Close Window   
Achieve Summer 2008


The Voice

A new king of the high c’s is crowned
Alumnus Richard Harriman strikes gold with vocal discovery


Juan Diego Flórez, in a May Harriman-Jewell Series
concert at Kansas City’s Folly Theater

The New York Times noted an historic event in its April 23 coverage of the opening of Donizetti’s “La Fille du Régiment” at the Metropolitan Opera: “After the tenor Juan Diego Flórez popped out his nine shining high C’s, the crowd rose and cheered. Mr. Flórez obliged with something not heard on the Met stage since 1994: a solo encore. It was one of those thrilling moments that opera impresarios live for.”

Dr. Richard Harriman ’53, William Jewell’s own impresario and founder of the Harriman-Jewell Series that bears his name, would no doubt agree with the Times’ assessment of the Flórez performance. Harriman has been following the Peruvian tenor’s career for years, and it was the Harriman-Jewell Series that presented the singer’s American recital debut in April of 2002.

“I had read the European reviews before Flórez performed at the Met,” Harriman recalled recently. “I contacted his manager in Europe, and we arranged to meet in New York to discuss the possibility of a recital.”

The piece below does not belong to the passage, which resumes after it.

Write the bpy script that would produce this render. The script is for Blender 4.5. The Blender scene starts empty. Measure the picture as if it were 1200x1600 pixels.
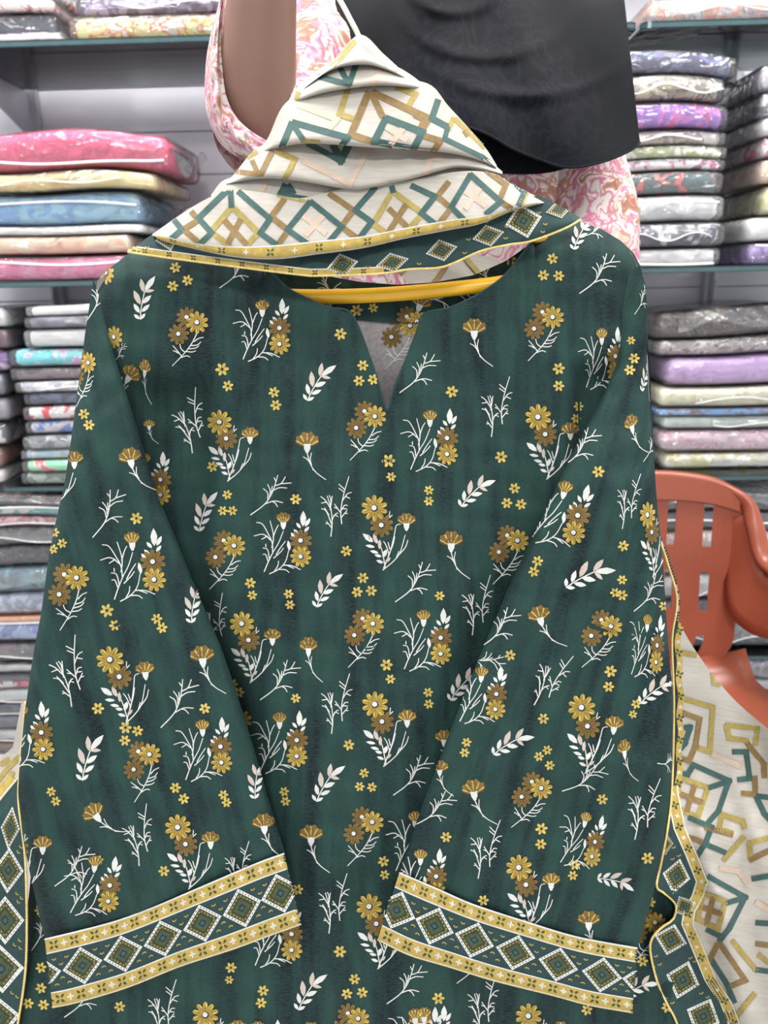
import bpy, bmesh, math, random
import numpy as np
from mathutils import Vector, Matrix, noise as mnoise

# ------------------------------------------------------------------ camera
F = 1200.0                       # focal length in pixels of the 1200x1600 frame
PITCH, ROLL, YAW = 0.29464, -0.0224, -0.02543
CAM = np.array([0.0, 0.0, 1.15])
_f = np.array([math.sin(YAW)*math.cos(PITCH), math.cos(YAW)*math.cos(PITCH), -math.sin(PITCH)])
_r = np.array([math.cos(YAW), -math.sin(YAW), 0.0])
_u = np.cross(_r, _f)
CR = _r*math.cos(ROLL) + _u*math.sin(ROLL)
CU = np.cross(CR, _f)
CF = _f
scene = bpy.context.scene
COL = scene.collection
cam_d = bpy.data.cameras.new('camera')
cam = bpy.data.objects.new('camera', cam_d); COL.objects.link(cam)
cam.matrix_world = Matrix(((CR[0], CU[0], -CF[0], CAM[0]), (CR[1], CU[1], -CF[1], CAM[1]),
                           (CR[2], CU[2], -CF[2], CAM[2]), (0, 0, 0, 1)))
cam_d.sensor_fit = 'VERTICAL'; cam_d.sensor_height = 36.0; cam_d.lens = F/1600*36.0
cam_d.clip_start = 0.02
cam_d.dof.use_dof = True; cam_d.dof.focus_distance = 0.66; cam_d.dof.aperture_fstop = 8.0
scene.camera = cam

# ------------------------------------------------------------------ world, lamps, exposure
scene.view_settings.view_transform = 'Standard'
scene.view_settings.look = 'None'
scene.view_settings.gamma = 1.0
scene.view_settings.use_curve_mapping = False
scene.view_settings.exposure = 0.0
w = bpy.data.worlds.new('shop_ambient'); scene.world = w; w.use_nodes = True
w.node_tree.nodes['Background'].inputs[0].default_value = (0.93, 0.96, 1.0, 1)
w.node_tree.nodes['Background'].inputs[1].default_value = 1.15
PANELS = [(-0.75, -0.1), (0.75, -0.1), (-0.75, 0.95), (0.75, 0.95), (0.0, -1.75)]
PANEL_W = [6.0, 6.0, 40.0, 40.0, 75.0]          # unseen panels; shelf row and rearmost one raised to brighten packs and shawl
for (lx, ly), pw in zip(PANELS, PANEL_W):
    ld = bpy.data.lights.new('ceiling_panel_light', 'AREA'); ld.shape = 'RECTANGLE'
    ld.size = 0.56; ld.size_y = 0.56; ld.energy = pw; ld.color = (1.0, 0.98, 0.95)
    lo = bpy.data.objects.new('ceiling_panel_light', ld); lo.location = (lx, ly, 2.60)
    COL.objects.link(lo)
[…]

The agreed-upon meeting place for the January 2002 appointment was the café of the old Tower Records store just north of the Met’s home in New York’s Lincoln Center. The in-store café, as it turned out, had recently closed. So the negotiations took place among the bins of classical compact discs in the cavernous retail store. Harriman wanted to get a commitment for an American recital debut, but there were no slots available for the current season. When baritone Ben Heppner cancelled a performance due to illness, Harriman was ready with contract in hand to sign Flórez.

Harriman-Jewell Series audiences responded ecstatically to the Flórez debut and to the tenor’s two subsequent Series performances. Harriman believes it is the singer’s vocal agility that leaves a lasting impression. “Plácido Domingo has said that Flórez is the greatest light tenor in history,” Harriman noted. “He is like no other voice today.”

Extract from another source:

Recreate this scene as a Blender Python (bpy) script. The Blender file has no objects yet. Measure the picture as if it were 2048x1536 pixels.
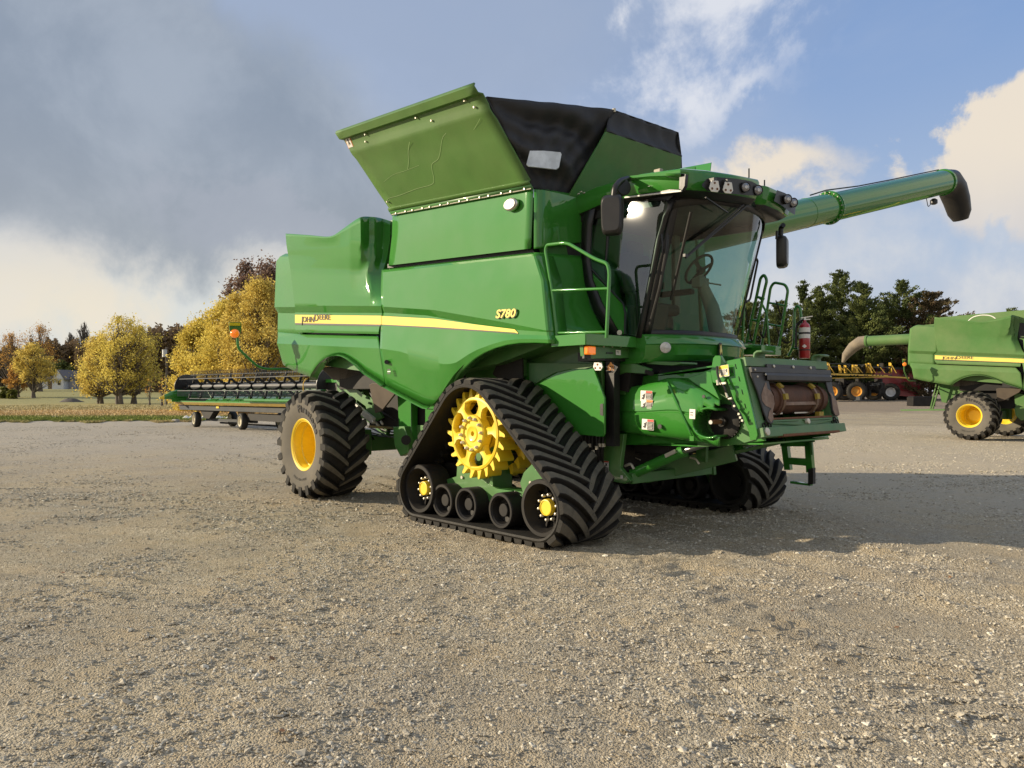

Harriman recently traveled to Lima, Peru, to attend Flórez’s spring wedding to Julia Trappe. Not long after the wedding, Flórez began his headline-grabbing Met engagement.

“As a full house at the Met awaited the sporting event of the evening, Juan Diego Flórez....delivered his famous string of high C’s in Act I and then, repeating the whole thing, nailed them again,” wrote The New York Times’ classical music critic Bernard Holland. “The crowd, as they say, went wild.”

It had been 14 years since another tenor—Luciano Pavarotti—had enjoyed a similar reception after performing a solo encore during the third act of “Tosca” on the same stage in 1994. In a classic bit of “history-repeats-itself” symmetry, it was Harriman who presented the international recital debut of Pavarotti. The late tenor’s 1973 Jewell performance helped launch a career spanning more than three decades as the reigning superstar of the operatic world.